9. What is the equation of a circle with a diameter given by two points?
If you are given two endpoints (x₁, y₁) and (x₂, y₂) of a circle's diameter, first find the midpoint of the diameter using the midpoint formula which is the circle's center. Then, find the distance between the midpoint and one of the endpoints, which represents the radius. Finally, use the standard form (x-h)²+(y-k)² = r² to determine the equation, where (h,k) is the center and r is the radius.
10. Can the equation of a circle have complex numbers for its center or radius?
No, in standard coordinate geometry, a circle's center and radius must be real numbers. Complex numbers are not typically used in representing circles in this context.
11. How does the equation of a circle change when it's tangent to a line?
When a circle is tangent to a line, the distance from the circle's center to the line is equal to the circle's radius. This condition can be used to find the equation of the circle, involving the line's equation and the circle's center and radius. The point of tangency lies on both the circle and the line.

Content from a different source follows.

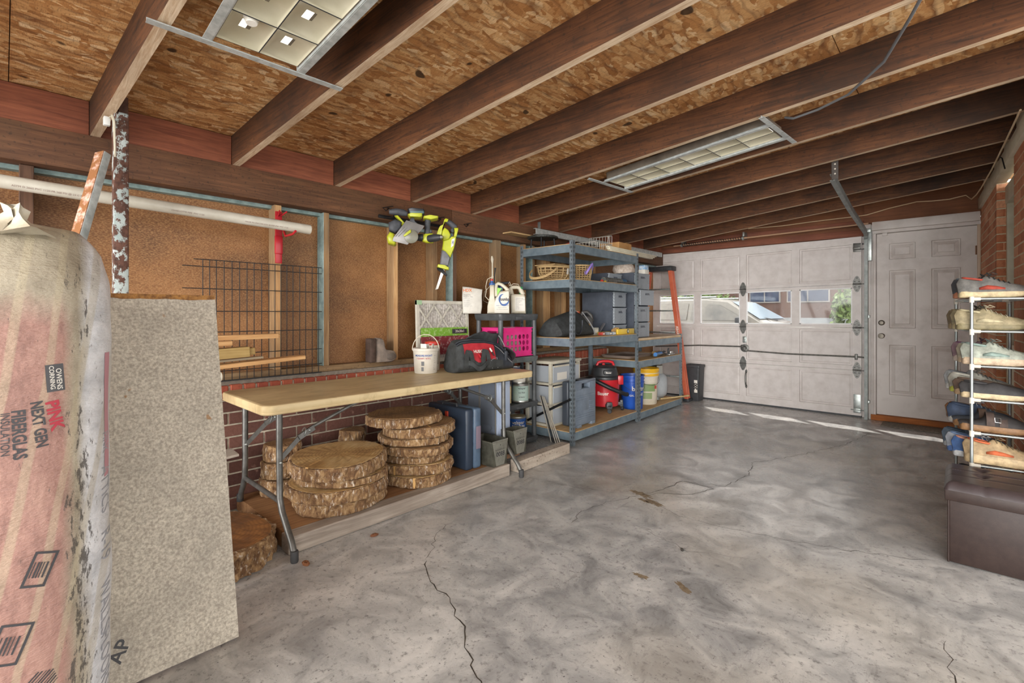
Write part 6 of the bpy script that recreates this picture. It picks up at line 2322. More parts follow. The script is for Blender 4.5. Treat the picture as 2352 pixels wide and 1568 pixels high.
m.obj('end_cap', m_black, o)
o = thing('pruning_shears', 'open pruning shears lying on the upper board', 'shears', SL(-.10, .74, 1.5055), SA)
m = MB()
m.tube([(.035, .0, .006), (.045, .09, .006), (.05, .16, .012)], .005, 6)
m.obj('blade_arm', m_steel, o)
m = MB()
m.tube([(.05, -.0, .018), (.04, .09, .018), (.035, .16, .018)], .005, 6)
m.obj('blade_arm', m_steel, o)
# ---- top board: stand, red cloth, wire basket, carton
ps = thing('plant_stand', 'black round woven stool top on thin legs, on the top board of the tall shelf', 'stand', SL(-.445, .14, 1.8236), SA)
m = MB()
m.lathe([(.001, .095), (.145, .095), (.152, .10), (.152, .112), (.14, .118), (.001, .12)], 36)
m.obj('seat', MAT('black_weave', '1c1e1c', .5, col2='3c403a', vs=70, lo=.45, hi=.6, bmp=.8, bs=90), ps, smooth=30)
for a in (30, 120, 210, 300):
 m = MB()
 m.cyl((.12 * math.cos(R(a)), .12 * math.sin(R(a)), 0), (.11 * math.cos(R(a)), .11 * math.sin(R(a)), .098), .008, n=10)
 m.obj('leg', m_blackm, ps)
o = thing('red_cloth', 'crumpled red cloth lying on the top board beside the tall shelf post', 'cloth', SL(-.16, .20, 1.8225), SA)
m = MB()
m.loft([[(.08 * (1 - .3 * k) * math.cos(a) * (1 + .2 * math.sin(3 * a)), .14 * (1 - .3 * k) * math.sin(a), .001 + .014 * k + (.008 * noise.noise((math.cos(a) * 4, math.sin(a) * 4, k)) if k else 0)) for a in [2 * math.pi * j / 30 for j in range(30)]] for k in range(4)])
m.obj('cloth', m_redc, o, smooth=60)
m = MB()
m.cube((.05, -.02, .048), (.03, .04, .002), (.3, .4, .2))
m.obj('white_tag', m_label, o)
wbk = thing('wire_basket', 'white wire basket with a raised back, on the top board beside the cardboard box', 'basket', SL(-.20, .535, 1.8225), SA)
m_ww = MAT('white_wire', 'b9b5ab', .4, .2)
W_, L_2, HB_ = .11, .33, .085
def wire(m, pts, r=.0022):
 m.tube(pts, r, 5)
m = MB()
for z, r in ((.004, .0028), (HB_, .0035)):
 m.tube([(-W_, 0, z), (W_, 0, z), (W_, L_2, z), (-W_, L_2, z)], r, 6, loop=True)
wire(m, [(-W_, L_2 * .72, HB_), (-W_, L_2 * .78, .17), (-W_, L_2, .18), (W_, L_2, .18), (W_, L_2 * .78, .17), (W_, L_2 * .72, HB_)], .0035)
m.obj('frame', m_ww, wbk)
for k in range(9):
 y = L_2 * k / 8
 t_ = HB_ if k < 6 else (.165 if k == 6 else .178)
 m = MB()
 wire(m, [(-W_, y, t_), (-W_, y, .004), (W_, y, .004), (W_, y, t_)])
 m.obj('hoop_wire', m_ww, wbk)
for k in range(1, 6):
 x = -W_ + 2 * W_ * k / 6
 m = MB()
 wire(m, [(x, 0, HB_), (x, 0, .004), (x, L_2, .004), (x, L_2, .18)])
 m.obj('hoop_wire', m_ww, wbk)
m_cb = MAT('cardboard', 'ad7f4c', .8, col2='c2945e', vs=10)
cbx = thing('cardboard_box', 'open cardboard box at the far end of the top board', 'box', SL(-.19, 1.125, 1.8225), SA)
m = MB()
for a in ((-.12, -.14, 0, .12, -.136, .13), (-.12, .136, 0, .12, .14, .13), (-.12, -.136, 0, -.116, .136, .13), (.116, -.136, 0, .12, .136, .13), (-.116, -.136, 0, .116, .136, .004)):
 m.box(*a)
m.obj('box_walls', m_cb, cbx, smooth=0)
for s_ in (1,):
 m = MB()
 m.cube((.06 if s_ < 0 else -.02, .195 * s_ - .02, .125 + .02 * (s_ > 0)), (.20, .11, .003), (R(-8 * s_), 0, 0))
 m.obj('flap', m_cb, cbx, smooth=0)
for k in range(3):
 o = thing('trim_strip', ('white trim strip lying uppermost on the top board, poking out past the shelf end', 'white trim strip between two others along the edge of the top board', 'short white trim strip lowest of the strips along the edge of the top board')[k], 'trim strip', SL(-.027, .66 + .02 * k, 1.8225 + .0165 * (2 - k)), SA, group='white trim strips on the top board')
 m = MB()
 m.box(-.022, .0, 0, .02, 1.12 - .07 * k, .016, bev=.003)
 m.obj('strip', m_trimw, o)
o = thing('wood_strip', 'thin reddish wood strip tucked under the beam above the black stand', 'strip', (-3.06, 3.30, 1.955))
m = MB()
m.box(-.13, -.02, 0, -.02, .30, .012)
m.obj('strip', m_pb, o, smooth=0)
# ---- bottom board: clear drawers, grey case, vacuum
cdw = thing('clear_drawer_tower', 'cream framed tower of three clear drawers on the bottom board of the tall shelf', 'drawer unit', SL(-.265, .03, .1225), SA)
m_clr2, nt, b_ = _new('clear_drawer_plastic')
tr = N(nt, 'BsdfTransparent')
tr.inputs['Color'].default_value = (.86, .88, .9, 1)
ms = N(nt, 'MixShader')
ms.inputs[0].default_value = .5
b_.inputs['Base Color'].default_value = c4(hexc('dde3ea'))
b_.inputs['Roughness'].default_value = .3
nt.links.new(tr.outputs[0], ms.inputs[1])
nt.links.new(b_.outputs[0], ms.inputs[2])
nt.links.new(ms.outputs[0], nt.nodes['Material Output'].inputs['Surface'])
m_crm = MAT('cream_plastic', 'cfc9b8', .45, col2='bdb6a3', vs=8)
TD, TWD, THt = .31, .50, .62
m = MB()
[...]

12. What are some real-world applications of the equation of a circle?
The equation of a circle has numerous real-world applications, including:
- Engineering: Designing circular components, analyzing circular motion.
- Physics: Describing orbits of planets and satellites, analyzing circular waves.
- Computer Graphics: Drawing circles and other circular shapes.
- Mapping and Navigation: Locating positions using coordinates and distances.